From a regulatory standpoint (and from the point of view of the operators) it is of course very important to distinguish and separate methane emissions from leaks/malfunctions (which could be subject to fines or penalties) versus routine maintenance emissions that are considered “allowable” emissions. MLUs are one such type of allowable emission. So, even though they are a very large contributor to total emissions in the Fayetteville, the operators are in fact complying with regulations. And because these are allowable emissions, one school of thought argues that they should not be included in the inventories.

There is another important point to keep in mind here though, which is that methane lost to the atmosphere is still methane lost to the atmosphere, and is still contributing to climate change, regardless of the exact source. So from an environmental standpoint, the important metric here is the combined total emissions from both fugitive and allowable sources.

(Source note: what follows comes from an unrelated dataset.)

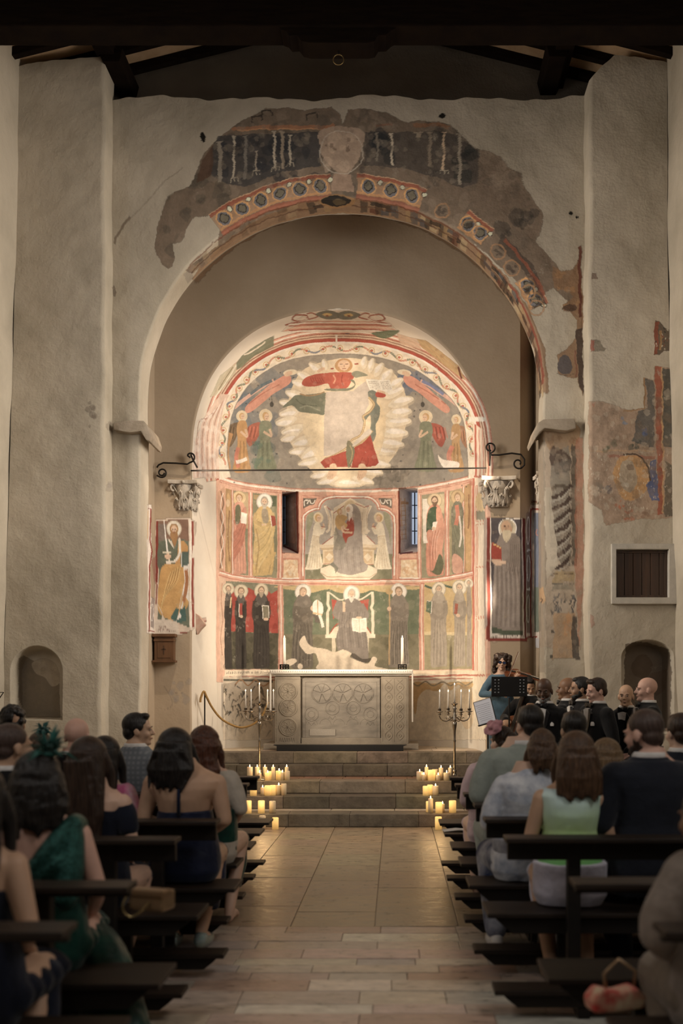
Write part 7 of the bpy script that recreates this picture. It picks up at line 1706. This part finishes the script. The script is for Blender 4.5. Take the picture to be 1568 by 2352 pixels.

It is estimated that a total methane emission rate of over 3% is enough to negate the climate benefits of using natural gas for power generation (an opposed to coal). With an estimated 2.3% average emission rate from abnormal operations alone, there is not much room left for significant additional emissions from allowable sources. One thing we have learned from this Fayetteville study is that if we ever wish to achieve real reductions in total methane emissions, then we will need to also minimize or eliminate allowable emissions from routine operations (such as MLUs) and invest in the technology needed to do so.